“Quality” – Mengapa Penting?
Kita tentunya telah banyak mendengar tentang pentingnya meningkatkan kualitas produk dan pelayanan untuk meningkatkan kepuasan pelanggan. Itulah alasan mengapa begitu banyak perusahaan yang mulai menunjukkan komitmennya dalam menerapkan program peningkatan kualitas, seperti Lean dan Six Sigma. Semuanya bertujuan sama, yaitu “quality improvement”. Alasannya memang jelas, jika kualitas produk, jasa, dan proses meningkat, tentunya akan membawa keuntungan yang banyak bagi perusahaan.
Produk dan jasa yang berkualitas tinggi menguntungkan perusahaan di dua sisi. Pertama, sisi finansial. Quality dapat meningkatkan pendapatan finansial dengan cara memberikan produk, jasa dan proses yang lebih superior daripada para pesaingnya. Kedua, sisi sustainability. Usaha-usaha untuk meningkatkan kualitas secara berkesinambungan akan menciptakan budaya yang membuat perusahaan mampu bertahan dalam situasi tersulit sekalipun, dan tetap berada di puncak persaingan (sustainable).
Menyamakan Persepsi “Quality”
Perusahaan yang ingin menjalankan program quality improvement tentu saja harus memiliki pemahaman umum akan makna dari “quality” tersebut. Banyak perusahaan yang gagal dalam menjalankan program improvement karena tidak memiliki persepsi umum (shared value) mengenai “quality”.

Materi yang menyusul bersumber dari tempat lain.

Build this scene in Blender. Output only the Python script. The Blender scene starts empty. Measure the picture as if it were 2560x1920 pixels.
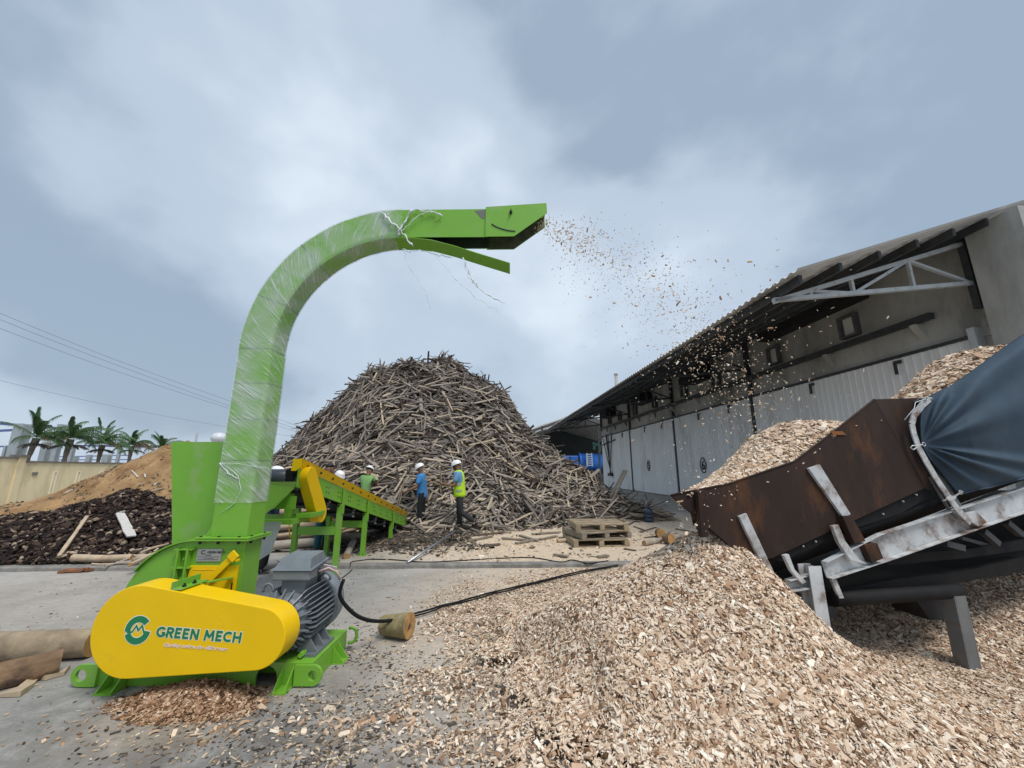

Seperti yang diungkapkan oleh Joseph M. Juran dalam Juran’s Quality Handbook, “If one can define it, then one can manage it; if one can manage it, one can deliver it to the satisfaction of customers and stakeholders”. Jika sebuah organisasi tidak memiliki pemahaman yang sama mengenai quality, mereka kemungkinan tidak akan mampu bekerja untuk memperbaiki quality.
Mengapa shared value mengenai quality ini dianggap penting?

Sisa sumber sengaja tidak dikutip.